Cette réalité, ainsi que celle induite par les nombreux coups de bistouri subis par diverses Constitutions sur le continent, notamment pour tordre le cou à la limitation des mandats présidentiels, a fini par ériger la Loi fondamentale du Bénin en une sorte de fétiche intouchable. Pendant ces plus de trois décennies en effet, le Bénin, qui peut s’enorgueillir d’avoir réussi quatre alternances au sommet de l’État, n’a révisé qu’une seule fois sa Constitution, par la loi N°2019-40 du 7 novembre 2019, dans des circonstances où les 83 députés du parlement d’alors émanaient tous de la majorité présidentielle !

Plusieurs tentatives de révision ont donc régulièrement échoué, y compris celle voulue par Patrice Talon pour constitutionnaliser le mandat unique qu’il avait promis pendant la campagne électorale de 2016. On peut dire que l’entrée du parti d’opposition Les démocrates au parlement a permis, avec ses 28 députés — même nombre d’élus que le Bloc républicain —, de jouer pleinement son rôle de minorité de blocage, face à la machine de l’Union progressiste-Le renouveau, qui détient le plus grand nombre de sièges au parlement béninois avec 53 élus.

Cinglant désaveu

Toutefois, on questionne encore la désapprobation de 7 des 81 députés pro-Talon, qui sont venus renforcer le vote d’opposition des 28 députés du groupe parlementaire Les démocrates. Pour ces derniers en effet, même s’il y a actuellement « des erreurs matérielles et techniques à corriger dans la Constitution du Bénin », le moment ne s’y prête pas ! Le moment est tout entier dévoué aux prochaines élections générales et le vote du 2 mars dernier vient conforter l’opposition dans sa dynamique, du moins en ce qui concerne ce chantier de la révision constitutionnelle, puisque la proposition de loi du député Assan Seibou a été jugée irrecevable avant même d’être examinée au fond pour adoption.

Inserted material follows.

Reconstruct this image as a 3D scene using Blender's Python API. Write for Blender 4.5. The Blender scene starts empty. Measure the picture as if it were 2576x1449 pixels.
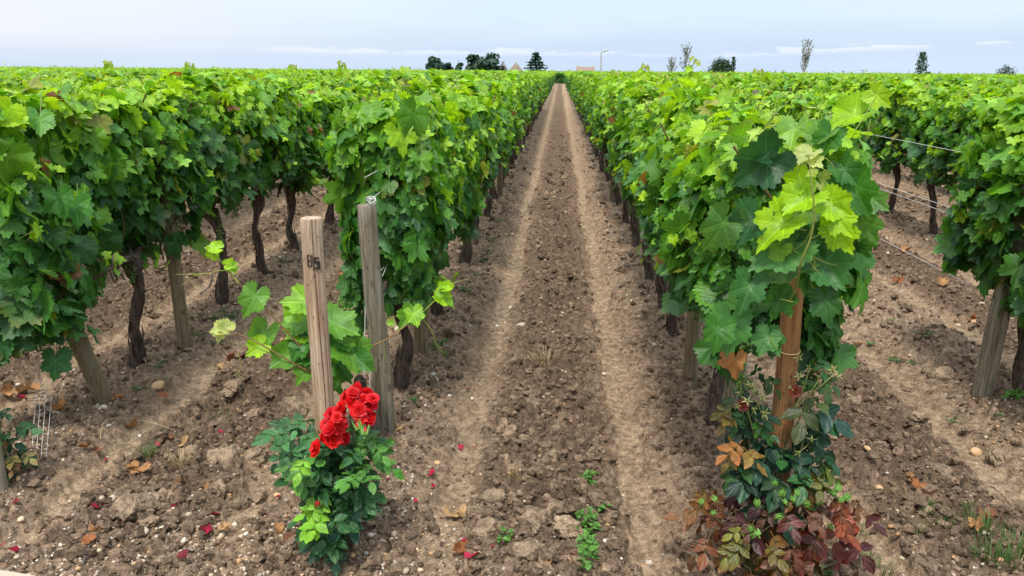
import bpy, math, random
import numpy as np
from mathutils import Vector, Matrix

# ---------------------------------------------------------------- camera, sky, sun, exposure
SC = bpy.context.scene
COL = SC.collection
R = math.radians
CAM_H = 1.65
YAW, PITCH, ROLL = 3.34, 15.82, 0.42
cam_d = bpy.data.cameras.new('camera')
cam = bpy.data.objects.new('camera', cam_d)
COL.objects.link(cam)
cam_d.sensor_width = 36.0
cam_d.lens = 27.0
cam_d.clip_start = 0.05
cam_d.clip_end = 9000
CAM_M = (Matrix.Translation((0, 0, CAM_H)) @ Matrix.Rotation(R(YAW), 4, 'Z')
         @ Matrix.Rotation(R(90 - PITCH), 4, 'X') @ Matrix.Rotation(R(ROLL), 4, 'Z'))
cam.matrix_world = CAM_M
SC.camera = cam

SUN_EL, SUN_AZ = 64.0, -168.0       # azimuth from +Y towards +X
world = bpy.data.worlds.new("World")
SC.world = world
world.use_nodes = True


def build_world():
    nt = world.node_tree
    nt.nodes.clear()
    N, L = nt.nodes.new, nt.links.new

    def math_(op, a, b=None, clamp=False):
        n = N('ShaderNodeMath'); n.operation = op; n.use_clamp = clamp
        for i, v in enumerate((a, b)):
            if v is None: continue
            if isinstance(v, (int, float)): n.inputs[i].default_value = v
            else: L(v, n.inputs[i])
        return n.outputs[0]

    def ramp(fac, stops):
        n = N('ShaderNodeValToRGB')
        e = n.color_ramp.elements
        while len(e) < len(stops): e.new(0.5)
        for k, (p, c) in enumerate(stops):
            e[k].position = p; e[k].color = (*c, 1)
        L(fac, n.inputs[0])
        return n.outputs[0]

    def mix(f, a, b):
        n = N('ShaderNodeMix'); n.data_type = 'RGBA'
        if isinstance(f, (int, float)): n.inputs[0].default_value = f
        else: L(f, n.inputs[0])
        for i, v in ((6, a), (7, b)):
            if isinstance(v, tuple): n.inputs[i].default_value = (*v, 1)
            else: L(v, n.inputs[i])
        return n.outputs[2]

    def smooth(v, a, b):
        n = N('ShaderNodeMapRange'); n.interpolation_type = 'SMOOTHSTEP'
        L(v, n.inputs[0])
        n.inputs[1].default_value = a; n.inputs[2].default_value = b
        return n.outputs[0]

    tc = N('ShaderNodeTexCoord')
    sep = N('ShaderNodeSeparateXYZ'); L(tc.outputs['Generated'], sep.inputs[0])
    x, y, z = sep.outputs
    az = math_('ARCTAN2', x, y)
    # thin overcast: paler to the left, bluer to the right, brighter overhead
    zc = math_('MULTIPLY', z, 5.0, True)
    right = ramp(zc, [(0.0, (.50, .62, .78)), (0.16, (.49, .60, .75)), (0.32, (.56, .68, .79)), (0.65, (.59, .69, .80)), (1.0, (.63, .71, .81))])
    left = ramp(zc, [(0.0, (.52, .62, .77)), (0.08, (.61, .66, .77)), (0.2, (.69, .72, .78)), (0.6, (.70, .73, .79)), (1.0, (.73, .76, .82))])
    base = mix(smooth(az, -0.62, -0.02), left, right)
    nz = N('ShaderNodeTexNoise'); nz.inputs['Scale'].default_value = 3.0; nz.inputs['Detail'].default_value = 5
    mp = N('ShaderNodeMapping'); L(tc.outputs['Generated'], mp.inputs[0]); mp.inputs['Scale'].default_value = (1.2, 1.2, 9.0)
    L(mp.outputs[0], nz.inputs['Vector'])
    veil = smooth(nz.outputs[0], 0.42, 0.75)
    base = mix(math_('MULTIPLY', veil, 0.18), base, (.80, .85, .94))
    # low bank of small cumulus above the horizon
    comb = N('ShaderNodeCombineXYZ'); L(math_('MULTIPLY', az, 16.0), comb.inputs[0]); L(math_('MULTIPLY', z, 90.0), comb.inputs[1])
    n1 = N('ShaderNodeTexNoise'); n1.inputs['Scale'].default_value = 1.1; n1.inputs['Detail'].default_value = 6; n1.inputs['Roughness'].default_value = .6
    L(comb.outputs[0], n1.inputs['Vector'])
    comb2 = N('ShaderNodeCombineXYZ'); L(math_('MULTIPLY', az, 5.0), comb2.inputs[0]); comb2.inputs[1].default_value = 3.7
    n2 = N('ShaderNodeTexNoise'); n2.inputs['Scale'].default_value = 1.0; n2.inputs['Detail'].default_value = 2
    L(comb2.outputs[0], n2.inputs['Vector'])
    rise = math_('MULTIPLY', math_('MAXIMUM', math_('SUBTRACT', az, 0.22), 0.0), 0.045)
    rel = math_('SUBTRACT', math_('SUBTRACT', z, 0.0205), rise)
    top = math_('ADD', math_('MULTIPLY', math_('SUBTRACT', n1.outputs[0], 0.42), 0.034), math_('MULTIPLY', math_('SUBTRACT', n2.outputs[0], 0.5), 0.028))
    up = math_('SUBTRACT', top, rel)
    body = math_('MULTIPLY', smooth(up, -0.0005, 0.0035), smooth(rel, -0.006, 0.0015))
    body = math_('MULTIPLY', math_('MULTIPLY', body, 0.55), smooth(az, -.43, -.27))
    base = mix(body, base, (.78, .81, .88))
    under = math_('MULTIPLY', math_('MULTIPLY', smooth(rel, -0.02, -0.004), smooth(math_('MULTIPLY', rel, -1.0), -0.003, 0.004)), 0.30)
    base = mix(under, base, (.50, .60, .79))
    # overcast skies are several times brighter overhead than at the horizon
    zen = N('ShaderNodeMapRange'); L(z, zen.inputs[0]); zen.inputs[1].default_value = 0.22; zen.inputs[2].default_value = 0.9
    zen.inputs[3].default_value = 1.0; zen.inputs[4].default_value = 2.3
    b2 = N('ShaderNodeBackground'); L(base, b2.inputs[0]); L(zen.outputs[0], b2.inputs[1])
    sky = N('ShaderNodeTexSky'); sky.sky_type = 'NISHITA'; sky.sun_disc = False
    sky.sun_elevation = R(SUN_EL); sky.sun_rotation = R(SUN_AZ)
    sky.dust_density = 2.0
    b1 = N('ShaderNodeBackground'); L(sky.outputs[0], b1.inputs[0]); b1.inputs[1].default_value = 0.09
    ms = N('ShaderNodeMixShader'); ms.inputs[0].default_value = 0.9
    L(b1.outputs[0], ms.inputs[1]); L(b2.outputs[0], ms.inputs[2])
    out = N('ShaderNodeOutputWorld'); L(ms.outputs[0], out.inputs[0])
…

En tout état de cause, enfonce l’ancien journaliste Malick Gomina, député du parti Bloc républicain, qui désavoue le président de son groupe parlementaire, porteur de la proposition de loi, « la grande partie de nos compatriotes est inquiète lorsque cette question est abordée et surtout avec ce qui se passe dans les pays de la sous-région. Je ne souhaite pas traîner le goulot de révisionniste et passer le reste de la mandature à démentir l’usine d’intoxication qui sera mise en place au lendemain du présent vote ». 

Le Bénin suit donc son destin constitutionnel et réaffirme sa volonté de demeurer fidèle à l’esprit de la loi N°90-32 du 11 décembre 1990 portant Constitution de la République, à jour de sa révision par la loi N°2019-40 du 7 novembre 2019. Jusqu’à quand?